Jul 12

The diamond is the star of any engagement ring, usually accounting for up to 90% of the ring’s cost. The setting that you choose, however, is what shows the diamond to its best advantage and sets the overall look of the ring. It is not a decision to take lightly.

Each type of ring setting has advantages and disadvantages, and a setting that looks good with an round cut may not look quite right with a heart-shaped diamond. Before you write out the check, do your research and try on rings with a variety of different settings so that you are able to make an informed decision.

Here are a few of the more popular engagement ring settings, along with some of the pros and cons to each of them.

Prong Setting

The most common setting for diamond engagement rings uses a series of small metal prongs to hold the stone firmly in place. This type of setting allows plenty of light to filter through the diamond to make it look its best, and it also allows for easy cleaning for all sides of the diamond. Because a prong setting leaves most of the diamond exposed, it also offers the least protection.

Choose an appropriate number of prongs for the size and type of diamond. Four prongs might not hold a large diamond securely enough, while six prongs may completely overwhelm a smaller stone. Be careful with prong settings, especially those set up very high up off the band as they have the tendency to get entangled in hair or to inadvertently scratch other people.

Bezel Setting

A bezel setting has a rim that fully or partially encases the diamond. This leaves a smooth ring surface and a well-protected diamond. Unfortunately, if you are planning on using yellow gold for the band, this type of setting might make a white diamond look less white than it really is. If you are using white gold or platinum for the band, a bezel setting can actually make a white diamond look larger.

Pave Setting

A pave setting sets many very small diamonds into several rows that are flush with the band.

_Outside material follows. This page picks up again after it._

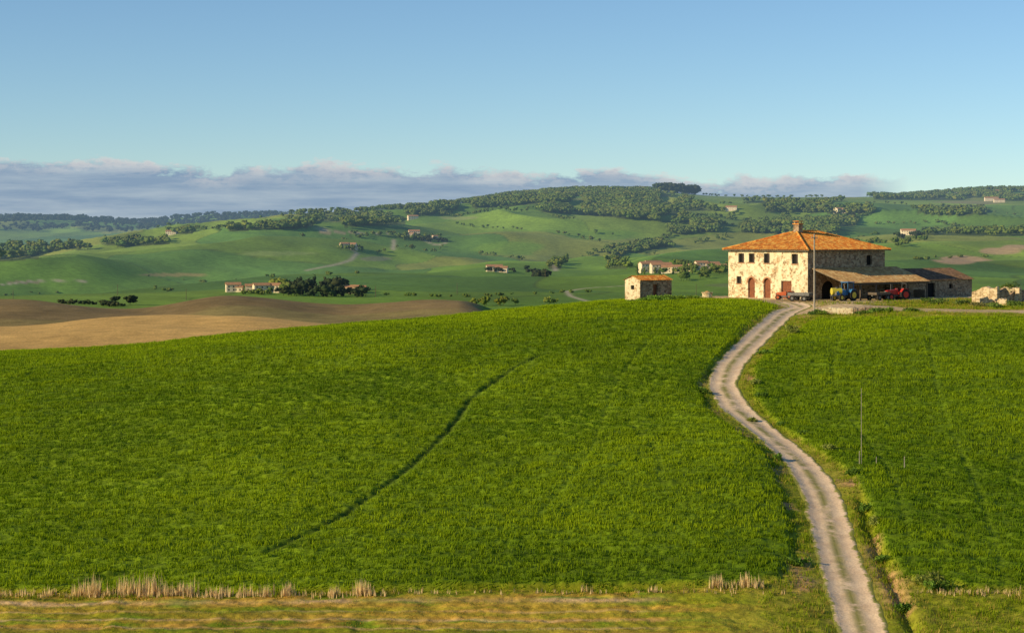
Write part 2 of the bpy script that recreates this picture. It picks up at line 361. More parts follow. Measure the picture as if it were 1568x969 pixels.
# ------------------------------------------------------------------ grass blades
def leafmat(name,trans=0.25,hz=False,rough=0.7):
    m,nt,bs=newmat(name);at=nd(nt,'ShaderNodeAttribute',attribute_name='Col')
    bs.inputs['Roughness'].default_value=rough;bs.inputs['Specular IOR Level'].default_value=0.08
    if hz: paint_haze(nt,bs,at.outputs['Color'])
    else:
        nt.links.new(at.outputs['Color'],bs.inputs['Base Color'])
        tr=nd(nt,'ShaderNodeBsdfTranslucent');nt.links.new(at.outputs['Color'],tr.inputs[0])
        mx=nd(nt,'ShaderNodeMixShader');mx.inputs[0].default_value=trans
        nt.links.new(bs.outputs[0],mx.inputs[1]);nt.links.new(tr.outputs[0],mx.inputs[2])
        nt.links.new(mx.outputs[0],nt.nodes['Material Output'].inputs[0])
    return m
mG=leafmat('crop_leaves',0.27)
def blades(name,X,Y,H,W,col,mat,nb=5,spread=0.16,lean=0.35,dark=0.55):
    n=len(X);X=np.repeat(X,nb)+rng.normal(0,spread,n*nb);Y=np.repeat(Y,nb)+rng.normal(0,spread,n*nb)
    H=np.repeat(H,nb)*rng.uniform(0.6,1.15,n*nb);W=np.repeat(W,nb);col=np.repeat(col,nb,axis=0)*rng.uniform(0.75,1.25,(n*nb,1))
    z=zt(X,Y);a=rng.uniform(0,2*np.pi,n*nb);dx,dy=np.cos(a)*W/2,np.sin(a)*W/2
    b=rng.uniform(0,2*np.pi,n*nb);l=rng.uniform(0.1,1,n*nb)*lean*H
    P0=np.c_[X-dx,Y-dy,z-0.05];P1=np.c_[X+dx,Y+dy,z-0.05];P2=np.c_[X+np.cos(b)*l,Y+np.sin(b)*l,z+H]
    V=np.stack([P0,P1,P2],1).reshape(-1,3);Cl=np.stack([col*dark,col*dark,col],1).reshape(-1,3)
    mkmesh(name,V,np.arange(len(V)).reshape(-1,3),[mat],Cl,False,3)
def sample(n,y0,y1,t0,t1):
    Y=np.sqrt(rng.uniform(y0*y0,y1*y1,n));return rng.uniform(t0,t1,n)*Y,Y
X,Y=sample(250000,113,292,-0.33,0.33)
iL=inpoly(X,Y,lfW);iR=inpoly(X,Y,rfW);dT=np.minimum(dline(X,Y,trk),dline(X,Y,trk2)+0.1)
dT2=np.full(X.shape,9e9)
for q in tram: dT2=np.minimum(dT2,dline(X,Y,q))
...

If you are only able to afford a small central stone, a pave setting can make everything look just a bit bigger and more sparkly. If you are considering a pave setting with white diamonds, make sure to choose either white gold or platinum so that the metal almost disappears, leaving you with rows of diamonds. This setting allows you to design almost any type of look you want at a relatively small cost. Rings with pave settings should be checked every few months by a jeweler, as you may find that the smaller stones are not always secure after a long period of time.